Entre as nomeações apuradas está a do cunhado do juiz. O magistrado também teria escolhido o pai e o marido de uma assessora para a função de perito. Os dois, de acordo com apuração preliminar da Corregedoria Geral de Justiça, também são sócios do magistrado em uma empresa.
Além disso, durante passagem pela 13ª Vara Cível de Vitória, o magistrado trocou o administrador judicial do processo de recuperação judicial do grupo Itapemirim. A nomeação envolveu uma empresa de outro Estado, e, segundo o corregedor, "alterou o curso da ação". Uma pessoa do núcleo familiar da esposa do magistrado teria participado do processo.
O PAD tem duração de 140 dias, prorrogáveis, e pode ser arquivado ou resultar em penas que variam de advertência a aposentadoria compulsória. O magistrado tem direito a defesa e o que foi apurado preliminarmente pode ou não ser confirmado.
Em suas considerações, o corregedor-geral, desembargador Ney Batista Coutinho, apontou que as nomeações realizadas pelo juiz não teriam obedecido critérios técnicos, atendendo a "interesses particulares" do magistrado em três diferentes núcleos: familiar, profissional e societário.

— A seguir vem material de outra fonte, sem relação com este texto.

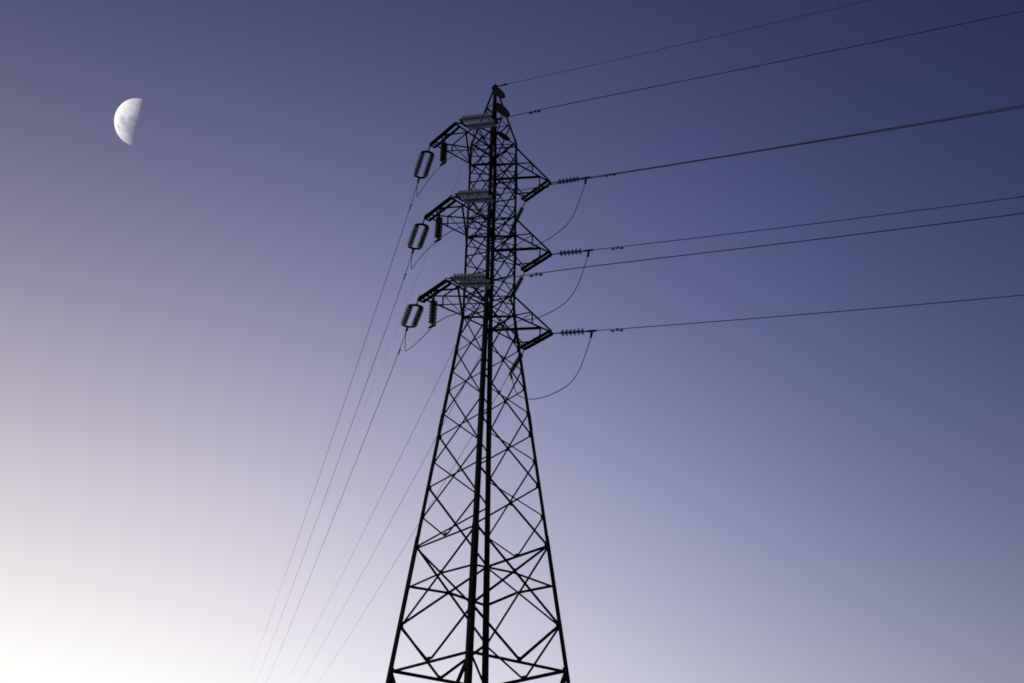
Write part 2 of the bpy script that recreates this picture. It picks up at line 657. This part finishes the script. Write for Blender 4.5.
def yoke_mesh(x0, x1, narrow, wide):
    bm = bmesh.new()
    if x1 > x0:
        o = [(x0 - 0.06, -narrow), (x1 - 0.05, -wide), (x1 + 0.05, -wide + 0.02), (x1 + 0.06, -wide + 0.1), (x1 - 0.02, 0), (x1 + 0.06, wide - 0.1), (x1 + 0.05, wide - 0.02), (x1 - 0.05, wide), (x0 - 0.06, narrow)]
    else:
        o = [(x0 + 0.06, -narrow), (x1 + 0.05, -wide), (x1 - 0.05, -wide + 0.02), (x1 - 0.06, -wide + 0.1), (x1 + 0.02, 0), (x1 - 0.06, wide - 0.1), (x1 - 0.05, wide - 0.02), (x1 + 0.05, wide), (x0 + 0.06, narrow)]
    lo = [bm.verts.new((x, y, -0.02)) for x, y in o]
    hi = [bm.verts.new((x, y, 0.02)) for x, y in o]
    bm.faces.new(lo[::-1])
    bm.faces.new(hi)
    n = len(o)
    for i in range(n):
        j = (i + 1) % n
        bm.faces.new((lo[i], lo[j], hi[j], hi[i]))
    return mesh_of('yoke_plate', bm, FITTING)


def frame(P, az, slope):
    x = V((math.cos(az), math.sin(az), slope)).normalized()
    y = ZZ.cross(x).normalized()
    z = x.cross(y)
    m = Matrix((x, y, z)).transposed().to_4x4()
    m.translation = P
    return m


def string(P, az, slope, disc, link, first, pitch, n, sep, end, clamp, label, group):
    t = bpy.data.objects.new('strain_insulator', None)
    COL.objects.link(t)
    t.matrix_basis = frame(P, az, slope)
    tag(t, label, 'insulator', group)
    last = first + pitch * n
    ys = [0.0] if sep == 0 else [-sep / 2, sep / 2]
    if sep:
        put('link', rod_mesh('link', [(-0.06, 0, 0), (link - 0.04, 0, 0)], 0.035), t)
        put('yoke_plate', yoke_mesh(link, first - 0.1, 0.07, sep / 2 + 0.07), t)
        put('yoke_plate', yoke_mesh(end + 0.04, last + 0.1, 0.07, sep / 2 + 0.07), t)
    else:
        put('link', rod_mesh('link', [(-0.06, 0, 0), (first, 0, 0)], 0.03), t)
    for y in ys:
        for i in range(n):
            put('insulator_disc', disc, t, Matrix.Translation((first + pitch * i, y, 0)))
        put('core_rod', rod_mesh('core_rod', [(first - 0.12, y, 0), (last + 0.12, y, 0)], 0.034), t)
    bm = bmesh.new()
    tube(bm, [(end, 0, 0), (end + 0.06, 0, 0), (clamp - 0.12, 0, 0), (clamp, 0, 0)], 0, 10, [0.04, 0.058, 0.058, 0.036])
    lx = end + (0.30 if sep == 0 and n < 8 else 0.08)
    box_between(bm, V((lx, 0, -0.01)), V((lx, 0, -0.14)), 0.1, 0.05, V((1, 0, 0)), V((0, 1, 0)))
    put('dead_end_clamp', mesh_of('dead_end_clamp', bm, FITTING, False), t)
    return t


R_AZ, R_K = -0.5301702871, 0.00081503
R_M = dict(E=-.2197, TL=-.2367, TR=-.2215, ML=-.2288, MR=-.2193, BL=-.2175, BR=-.2112)
R_D = dict(E=-.0002, TL=.0033, TR=-.0002, ML=.0013, MR=-.0006, BL=-.0018, BR=-.0018)
L_AZ, L_K = 1.78760263, 3.8204e-5
L_M = dict(TL=.1123, ML=.1041, E=.295, BL=.1109, TR=.1023, MR=.0972, BR=.1116)
L_D = dict(TL=.0243, ML=.0195, E=-.020, BL=.0112, TR=.0017, MR=-.0051, BR=-.0226)
TIER = dict(B=0, M=1, T=2)


def anchor(nm, near, line=False):
    if nm == 'E':
        return V((0, 0, ZPK - 0.02))
    s = 1 if nm[1] == 'R' else -1
    return W3(s * (ARM_U0 if line else arm_u(s)), ARM_B if near else -ARM_B, ARM_Z[TIER[nm[0]]] - (0.0 if line else 0.05))


def line_at(nm, near, s):
    if near:
        az, m, k = R_AZ + R_D[nm], R_M[nm], R_K
    else:
        az, m, k = L_AZ + L_D[nm], L_M[nm], L_K if nm != 'E' else 1e-6
    P = anchor(nm, near, True)
    return P + V((s * math.cos(az), s * math.sin(az), m * s + k * s * s))


CLAMP_END = {}
STR_END = {}
LUG = {}
for nm in ('BL', 'BR', 'ML', 'MR', 'TL', 'TR'):
    tier = ARM_NAMES[TIER[nm[0]]]
    side = 'left' if nm[1] == 'L' else 'right'
    for near in (True, False):
        if near:
            az, m = R_AZ + R_D[nm], R_M[nm] + 0.001
        else:
            az, m = L_AZ + L_D[nm], L_M[nm]
        if near and side == 'left':
            a = (0.46, 0.64, 0.187, 9, 0.53, 2.44, 2.87)
            m -= 0.08
            disc = DISC
            lab = 'pale double glass insulator string lying across the shaft from the %s left arm' % tier
            grp = 'insulators reaching across the shaft'
        elif near:
            a = (0.0, 0.50, 0.215, 6, 0.0, 1.86, 2.42)
            disc = GREEN_DISC
            lab = 'single glass insulator string pointing right from the tip of the %s right arm' % tier
            grp = 'insulators on the right tips'
        elif side == 'left':
            a = (0.66, 0.88, 0.23, 9, 0.52, 3.10, 3.72)
            disc = GREY_DISC
            lab = 'double glass insulator loop slanting down from the tip of the %s left arm' % tier
            grp = 'slanting insulators on the left tips'
        else:
            a = (0.0, 0.80, 0.22, 10, 0.0, 3.05, 3.6)
            disc = SLIM_DISC
            lab = 'foreshortened glass insulator string behind the shaft, under the %s right arm' % tier
            grp = 'insulators behind the right arms'
        t = string(anchor(nm, near), az, m, disc, *a, lab, grp)
        LUG[nm, near] = t.matrix_basis @ V((a[5] + (0.30 if near and side == 'right' else 0.08), 0, -0.13 if not near or side == 'left' else -0.05))
        STR_END[nm, near] = t.matrix_basis @ V((a[6] - 0.03, 0, 0))
        CLAMP_END[nm, near] = (a[5], a[6])

# hanging jumper supports under the left arms
PILOT = {}
for nm in ('BL', 'ML', 'TL'):
    tier = ARM_NAMES[TIER[nm[0]]]
    P = W3(-(arm_u(-1) - 0.15), 0.0, ARM_Z[TIER[nm[0]]] - 0.04)
    t = bpy.data.objects.new('suspension_insulator', None)
    COL.objects.link(t)
    t.matrix_basis = Matrix.Translation(P) @ Matrix.Rotation(math.radians(90), 4, 'Y')
    tag(t, 'short insulator string hanging straight down from the %s left arm' % tier, 'insulator', 'hanging insulators under the left arms')
    put('link', rod_mesh('link', [(-0.02, 0, 0), (0.52, 0, 0)], 0.04), t)
    for i in range(7):
        put('insulator_disc', BROWN_DISC, t, Matrix.Translation((0.54 + 0.172 * i, 0, 0)))
    put('core_rod', rod_mesh('core_rod', [(0.5, 0, 0), (1.84, 0, 0)], 0.04), t)
    bm = bmesh.new()
    tube(bm, [V((1.88, 0, 0)) + V((0.02 * abs(q) / .2, q * VV.x, q * VV.y)) * 1.0 for q in (-0.22, -0.1, 0.1, 0.22)], 0, 8, [0.03, 0.06, 0.06, 0.03])
    box_between(bm, V((1.76, 0, 0)), V((1.88, 0, 0)), 0.07, 0.07, V((0, 1, 0)), V((0, 0, 1)))
    put('suspension_clamp', mesh_of('suspension_clamp', bm, FITTING), t)
    PILOT[nm] = P - ZZ * 1.88

# ------------------------------------------------------------------ conductors
def damper(parent, M):
    bm = bmesh.new()
    tube(bm, [(-0.25, 0, -0.085), (-0.1, 0, -0.075), (0.1, 0, -0.075), (0.25, 0, -0.085)], 0.012, 6)
    box_between(bm, V((0, 0, 0.035)), V((0, 0, -0.1)), 0.07, 0.05, V((1, 0, 0)), V((0, 1, 0)))
    d = put('vibration_damper', mesh_of('vibration_damper', bm, FITTING), parent, M)
    for sx in (-1, 1):
        bm = bmesh.new()
        tube(bm, [(sx * 0.13, 0, -0.085), (sx * 0.16, 0, -0.09), (sx * 0.28, 0, -0.09), (sx * 0.31, 0, -0.085)], 0, 8, [0.022, 0.042, 0.046, 0.024])
        put('weight', mesh_of('weight', bm, FITTING, True), d)


WORDS = dict(BL='the lowest left arm', BR='the lowest right arm', ML='the middle left arm', MR='the middle right arm', TL='the top left arm', TR='the top right arm')
R_LAB = {
    'TL': 'dark wire from behind the peak to the right edge, second from the top',
    'TR': 'dark wire from the tip of the top right arm to the right edge',
    'ML': 'dark wire from the middle left arm, running close beside the top right one',
    'MR': 'dark wire from the tip of the middle right arm to the right edge',
    'BL': 'dark wire from the lowest left arm passing just below the middle right arm',
    'BR': 'lowest dark wire, from the tip of the lowest right arm to the right edge'}
L_LAB = {
    'TL': 'leftmost thin wire falling from the top left arm into the bright haze',
    'ML': 'thin wire falling to the bottom from the middle left arm, second from the left',
    'BL': 'thin wire falling to the bottom from the lowest left arm',
    'TR': 'faint wire from behind the shaft, starting under the top right arm',
    'MR': 'faint wire from behind the shaft, starting under the middle right arm',
    'BR': 'faint wire from behind the shaft, starting under the lowest right arm'}
for nm in R_LAB:
    for near in (True, False):
        s0 = CLAMP_END[nm, near][1] - 0.05
        n = 90
        smax = 135.0 if near else 420.0
        ss = [s0 + (smax - s0) * (i / n) ** 1.6 for i in range(n + 1)]
        O = STR_END[nm, near]
        D0 = O - line_at(nm, near, s0)
        bm = bmesh.new()
        tube(bm, [line_at(nm, near, s) + D0 * math.exp(-(s - s0) / 2.5) - O for s in ss], 0.019 if near else 0.0175, 6)
        o = put('conductor', mesh_of('conductor', bm, WIRE, True))
        o.location = O
        tag(o, (R_LAB if near else L_LAB)[nm], 'power line', 'wires running off to the right' if near else 'wires falling away to the lower left')
        sd = {'TL': 4.55, 'TR': 3.5, 'ML': 4.9, 'MR': 3.65, 'BL': 4.6, 'BR': 3.4}[nm] if near else 6.05
        p, q = (line_at(nm, near, e_) + D0 * math.exp(-(e_ - s0) / 2.5) for e_ in (sd - 0.1, sd + 0.1))
        d = (q - p).normalized()
        M = frame((p + q) / 2 - O, math.atan2(d.y, d.x), d.z / math.hypot(d.x, d.y))
        damper(o, M)

for near in (True, False):
    n = 90
    smax = 135.0 if near else 1200.0
    O = line_at('E', near, 0.0)
    bm = bmesh.new()
    tube(bm, [line_at('E', near, smax * (i / n) ** 1.6) - O for i in range(n + 1)], 0.013 if near else 0.009, 6)
    o = put('earth_wire', mesh_of('earth_wire', bm, WIRE, True))
    o.location = O
    tag(o, 'thin topmost wire running from the peak of the pylon to the right' if near else 'very faint wire slanting down left from the peak of the pylon', 'power line')
    bm = bmesh.new()
    tube(bm, [line_at('E', near, s) - O for s in ((0.0, 0.1, 0.4, 0.68, 0.8) if near else (0, .1, .3, .5, .6))], 0, 8, [0.04, 0.03, 0.04, 0.055, 0.025])
    put('dead_end_clamp', mesh_of('dead_end_clamp', bm, FITTING), o)

# ------------------------------------------------------------------ jumpers
def jumper(A_, B_, prof, label, group, sleeve=(True, True), r=0.022):
    h = B_ - A_
    pts = []
    for t, dzz in prof:
        pts.append(V((A_.x + h.x * t, A_.y + h.y * t, A_.z + dzz)))
    pts = catmull(pts, 8)
    bm = bmesh.new()
    tube(bm, [p - A_ for p in pts], r, 6)
    o = put('jumper_cable', mesh_of('jumper_cable', bm, WIRE, True))
    o.location = A_
    tag(o, label, 'jumper cable', group)
    for on, seg in ((sleeve[0], pts[:9]), (sleeve[1], pts[::-1][:7])):
        if not on:
            continue
        bm = bmesh.new()
        acc_, out = 0.0, [seg[0]]
        for a, b in zip(seg, seg[1:]):
            acc_ += (b - a).length
            out.append(b)
            if acc_ > 0.62:
                break
        tube(bm, [p - A_ for p in out], 0.06, 8)
        put('sleeve', mesh_of('sleeve', bm, FITTING), o)


for nm in ('BR', 'MR', 'TR'):
    tier = ARM_NAMES[TIER[nm[0]]]
    a, b = LUG[nm, True], LUG[nm, False]
    dzz = b.z - a.z
    jumper(a, b, [(0, 0), (0.015, -0.28), (0.045, -0.62), (0.095, -1.14), (0.165, -1.70), (0.285, -2.05), (0.5, -1.97), (0.726, -1.56), (0.90, -0.82), (0.975, dzz - 0.5), (1.0, dzz)],
           'slack cable looping below the tip of the %s right arm' % tier, 'slack cables under the right arms')
for nm in ('BL', 'ML', 'TL'):
    tier = ARM_NAMES[TIER[nm[0]]]
    a = STR_END[nm, False] - ZZ * 0.03
    pb = PILOT[nm]
    b = LUG[nm, True]
    d1 = pb.z - a.z
    if nm == 'BL':
        prof = [(0, 0), (0.0, -0.45), (0.008, -0.95), (0.04, -1.2), (0.16, -1.40), (0.37, -1.70), (0.68, -2.02), (0.88, d1 + 0.04), (1.0, d1)]
    else:
        prof = [(0, 0), (0.0, -0.45), (0.008, -0.86), (0.04, -1.05), (0.10, -1.10), (0.353, -1.31), (0.671, -1.70), (0.88, d1 + 0.14), (1.0, d1)]
    jumper(a, pb, prof,
           'slack cable sagging from the %s left slanting insulator to the hanging one' % tier, 'slack cables under the left arms', (False, False), 0.019)
    d2 = b.z - pb.z
    jumper(pb, b, [(0, 0), (0.1, 0.10), (0.27, 0.17), (0.46, 0.12), (0.7, 0.12), (0.88, 0.45), (0.97, 0.98), (1.0, d2)],
           'slack cable running from the %s hanging insulator in towards the shaft' % tier, 'slack cables under the left arms', (False, True), 0.019)

# ------------------------------------------------------------------ moon
MD = 2500.0
mdir = V((-0.347725, 0.679722, 0.645806))
mr = 0.0228 * MD
zax = SUN_DIR
xax = zax.orthogonal().normalized()
yax = zax.cross(xax)
bm = bmesh.new()
rings = []
NR, NS = 40, 96
for i in range(NR):
    th = math.pi / 2 * (1 - i / NR)
    rings.append([bm.verts.new((xax * math.cos(2 * math.pi * k / NS) + yax * math.sin(2 * math.pi * k / NS)) * math.sin(th) + zax * (0.89 * math.cos(th))) for k in range(NS)])
tip = bm.verts.new(zax * 0.89)
for a, b in zip(rings, rings[1:]):
    for k in range(NS):
        j = (k + 1) % NS
        bm.faces.new((a[k], a[j], b[j], b[k]))
for k in range(NS):
    bm.faces.new((rings[-1][k], rings[-1][(k + 1) % NS], tip))
me = mesh_of('moon', bm, MOON, True)
moon = put('moon', me)
moon.scale = (mr, mr, mr)
moon.location = CAM_LOC + mdir * MD
tag(moon, 'pale half moon with its lit side facing left in the dusk sky', 'moon')
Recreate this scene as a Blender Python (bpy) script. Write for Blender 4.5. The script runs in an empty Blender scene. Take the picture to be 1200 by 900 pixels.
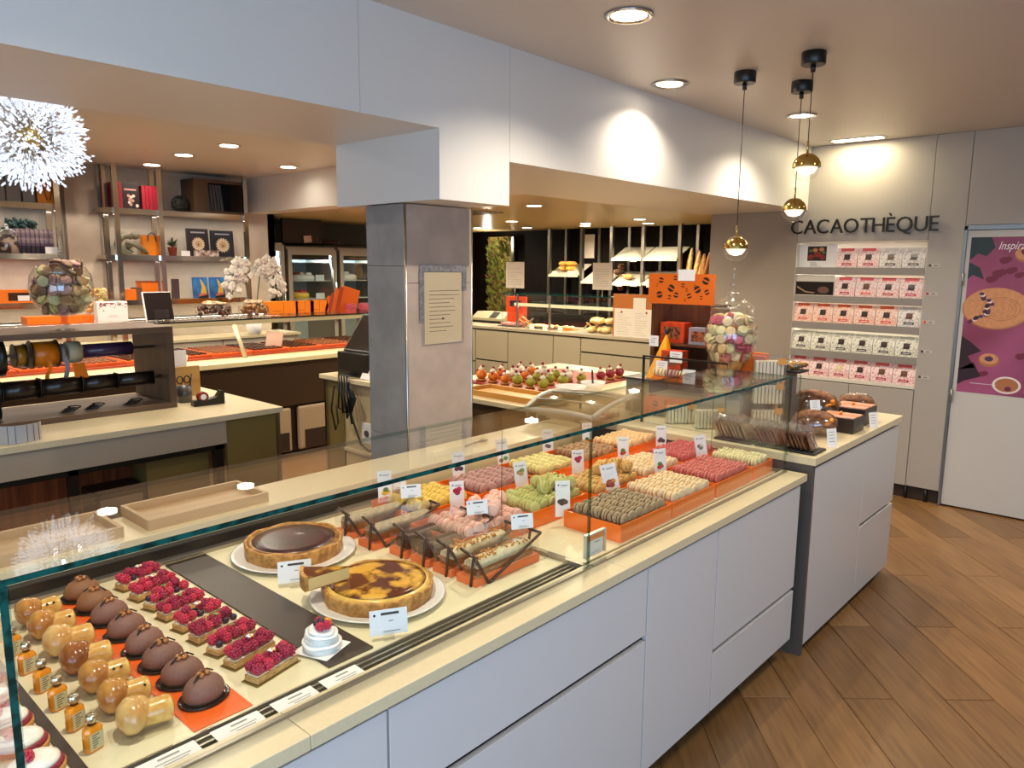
import bpy, bmesh, math, random
from mathutils import Vector, Matrix, Euler
S = bpy.context.scene
C = S.collection
PI = math.pi
random.seed(7)
R_ = random.Random(11)

# ------------------------------------------------------------------ camera
CAM_H = 1.72
YAW, PITCH, ROLL, FPX = math.radians(41.977), math.radians(-8.919), math.radians(0.467), 872.29
_f = Vector((math.cos(YAW) * math.cos(PITCH), math.sin(YAW) * math.cos(PITCH), math.sin(PITCH)))
_r = Vector((math.sin(YAW), -math.cos(YAW), 0))
_u = _r.cross(_f)
_c, _s = math.cos(ROLL), math.sin(ROLL)
CR, CU = _c * _r + _s * _u, -_s * _r + _c * _u
cam = bpy.data.cameras.new('camera')
cam.sensor_fit = 'HORIZONTAL'; cam.sensor_width = 36.0; cam.lens = FPX / 1200 * 36
cam.clip_start = 0.05
camo = bpy.data.objects.new('camera', cam); C.objects.link(camo)
M = Matrix((CR, CU, -_f)).transposed().to_4x4(); M.translation = (0, 0, CAM_H)
camo.matrix_world = M
S.camera = camo


def at(u, v, x=None, y=None, z=None):
    """point of the photographed place that lies on the given plane, from its pixel in the 1200x900 frame"""
    d = CR * ((u - 600) / FPX) - CU * ((v - 450) / FPX) + _f
    o = Vector((0, 0, CAM_H))
    i, val = (0, x) if x is not None else (1, y) if y is not None else (2, z)
    return o + d * ((val - o[i]) / d[i])


# ------------------------------------------------------------------ light and exposure
S.view_settings.view_transform = 'Standard'
S.view_settings.look = 'None'
S.view_settings.gamma = 1.0
S.view_settings.use_curve_mapping = False
S.view_settings.exposure = 0.0
S.cycles.max_bounces = 8
S.cycles.diffuse_bounces = 4
S.cycles.glossy_bounces = 4
S.cycles.transmission_bounces = 4
S.cycles.transparent_max_bounces = 28
S.cycles.sample_clamp_indirect = 6.0
S.cycles.caustics_reflective = False
S.cycles.caustics_refractive = False
w = bpy.data.worlds.new('world'); S.world = w; w.use_nodes = True
w.node_tree.nodes['Background'].inputs[0].default_value = (0.62, 0.78, 1.0, 1)
w.node_tree.nodes['Background'].inputs[1].default_value = 0.55

WARM = (1.0, 0.88, 0.71)
NEUT = (1.0, 0.93, 0.82)


def area(name, loc, rot, sx, sy, power, col):
    l = bpy.data.lights.new(name, 'AREA'); l.shape = 'RECTANGLE'; l.size = sx; l.size_y = sy
    l.energy = power; l.color = col
    o = bpy.data.objects.new(name, l); C.objects.link(o); o.location = loc; o.rotation_euler = rot
    return o


def spot(name, loc, power, col=WARM, angle=100, blend=0.6, r=0.012, rot=(0, 0, 0)):
    l = bpy.data.lights.new(name, 'SPOT'); l.energy = power; l.color = col
    l.spot_size = math.radians(angle); l.spot_blend = blend; l.shadow_soft_size = r
    o = bpy.data.objects.new(name, l); C.objects.link(o); o.location = loc; o.rotation_euler = rot
    return o


def point(name, loc, power, col=WARM, r=0.05):
    l = bpy.data.lights.new(name, 'POINT'); l.energy = power; l.color = col; l.shadow_soft_size = r
    o = bpy.data.objects.new(name, l); C.objects.link(o); o.location = loc
    return o


# daylight through the shop window behind the photographer (faces +Y)
area('shop_window_daylight', (-1.2, -2.35, 1.5), (PI / 2, 0, 0), 2.8, 2.1, 115, (0.40, 0.66, 1.0))
# and through the side window on the left (faces +X)
area('side_window_daylight', (-2.85, -0.1, 1.45), (0, -PI / 2, 0), 1.9, 3.6, 75, (0.56, 0.76, 1.0))

# ------------------------------------------------------------------ materials
def lin(h):
    h = h.lstrip('#')
    o = []
    for i in (0, 2, 4):
        c = int(h[i:i + 2], 16) / 255
        o.append(c / 12.92 if c <= 0.04045 else ((c + 0.055) / 1.055) ** 2.4)
    return (*o, 1)


MATS = {}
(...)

No círculo familiar, pelo menos duas pessoas foram nomeadas. Uma delas é o cunhado, que realizou perícias em quatro processos, entre 2017 e 2018, com honorários que variaram entre R$ 4 mil e R$ 8.500. A outra é o concunhado, designado para atuar em processos entre 2014 e 2016, com honorários fixados em R$ 8 mil.
Nos núcleos profissional e societário, o corregedor citou a nomeação do pai e do marido da assessora do magistrado, que, por si só, já configuraria vínculos de amizade. Os dois, contudo, vieram a se tornar sócios do juiz em uma empresa, estabelecendo também uma relação de negócios, "conduta que não é recomendada", destacou o corregedor.
Nesse mesmo núcleo, destaca-se um outro perito, que chegou a ser designado para atuar em 44 processos, tendo honorários que atingiram um montante de 50 salários mínimos em apenas um deles.
De acordo com o corregedor, no curso da apuração preliminar, verificou-se que o perito usava uma das salas do imóvel comercial onde funciona a sede de uma empresa da qual o magistrado é sócio-proprietário e um de seus filhos é administrador.
Essa expressiva atividade empresarial do magistrado chama a atenção do corregedor. Em suas considerações, ele pontou que, na declaração de Imposto de Renda, "foi constatada uma elevação de patrimonial do juiz incompatível com a renda". De acordo com ele, "são fatos que exigem melhor apuração".
O desembargador Ney Batista Coutinho votou pela abertura do PAD e considerou a situação como muito grave. Ele também pediu que o caso tivesse uma investigação mais aprofundada.
O corregedor entendeu não ser necessário determinar o afastamento do magistrado durante a apuração do processo administrativo, dado o "inexistente o risco de comprometimento ao exercício da jurisdição".
Entendo que a postura adotada pelo magistrado sugere favorecimento a interesses particulares, não condizentes com os princípios constitucionais da impessoalidade e da moralidade administrativa, pontuou.
O voto foi acompanhado por todos os membros da Corte, que classificaram como lamentáveis os fatos narrados.
Tomei conhecimento dos fatos e fiquei perplexo. É lamentável, disse o desembargador Willian Silva. A nomeação de pessoas tão próximas ao magistrado, do núcleo familiar, de amizade, e trabalho, levanta questionamentos, acrescentou.
Manifesto minha profunda tristeza pela abertura de mais um PAD contra um magistrado, conhecido, que tenho como amigo. Mas nessa altura dos acontecimentos, é inevitável, disse o desembargador Carlos Simões.
Procurada pela reportagem, a defesa do juiz Marcos Horácio Miranda, representada pelo advogado Raphael Câmara, afirmou que respeita a decisão do tribunal, mas afirmou que "o magistrado não praticou qualquer ilicitude, o que será comprovado no curso do processo disciplinar".